About single perceptron problem Dim $X_n = \{w_1x_1, w_2x_2, w_3x_3, w_4x_4,......, w_nx_n\}$ as vector ($X_n$)supervised learning data
$\{x_1, x_2, x_3, x_4,......x_n\} $ are input values of analasing data.
$\{w_1, w_2, w_3, w_4,......w_n\} $are weight of $X$ we have a vector $Y_n\{y_1, y_2, y_3, y_4........y_n\}$ that is to be compared.
we will compare them by $cos\theta$-distance
$cos\theta = X_nY_n^T/|X||Y|$
the fomula above is Loss function.
if data $X_n$ is correct $cos\theta$ will be increaced, if not $cos \theta$ will decreace; how to adjust weight $\{w_1, w_2. w_3, ......w_n\}$
Let $X = \begin{bmatrix}x_1 \\ x_2 \\ \vdots \\ x_n\end{bmatrix}$ be a $n$-dimensional vector. Let the weights $W$ also be an unknown vector, defined similarily.

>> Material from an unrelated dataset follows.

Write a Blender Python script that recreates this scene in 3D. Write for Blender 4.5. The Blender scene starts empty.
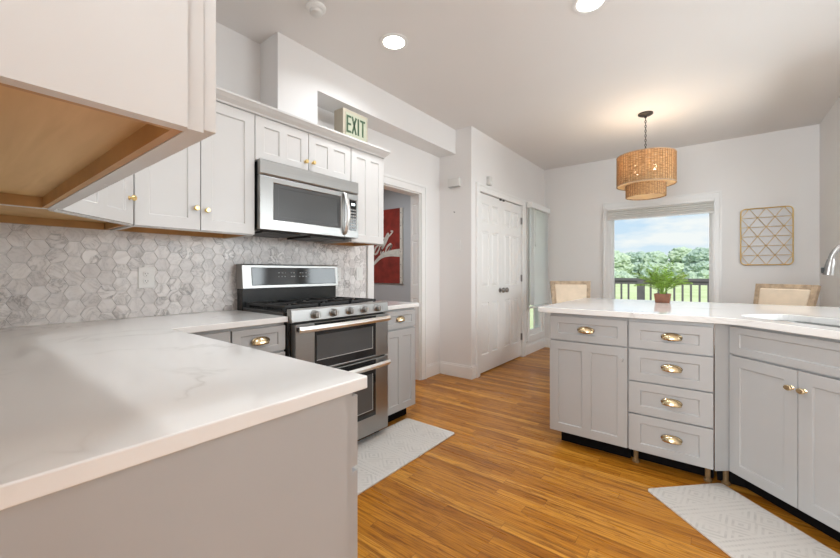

Let $M = IX = \begin{bmatrix}x_1&&&\\&x_2&&\\&&\ddots&\\&&&x_n\end{bmatrix}$ be a diagonal matrix.
By adjusting the weights, you are transforming $X$ to some other vector. This is equivalent to a linear transformation, or a matrix-vector multiplication of $MW$.
To maximize the resulting cosine similarity between $MW$ and $Y$, just make sure $MW$ points in the same direction as $Y$, such that $MW = \alpha Y$, where $\alpha \in \mathbb{R^+}$.
If any diagonal elements in $M$ are zero, delete the entire row corresponding to that element. Cosine similarity is not affected. As a result, we have an invertible diagonal matrix $M$. The inverse of a diagonal matrix is the reciprocal of each diagonal element.
And we solved for the weights, $W = \alpha M^{-1} \cdot Y$. There are infinite solutions to $W$, and the set of solutions forms a line.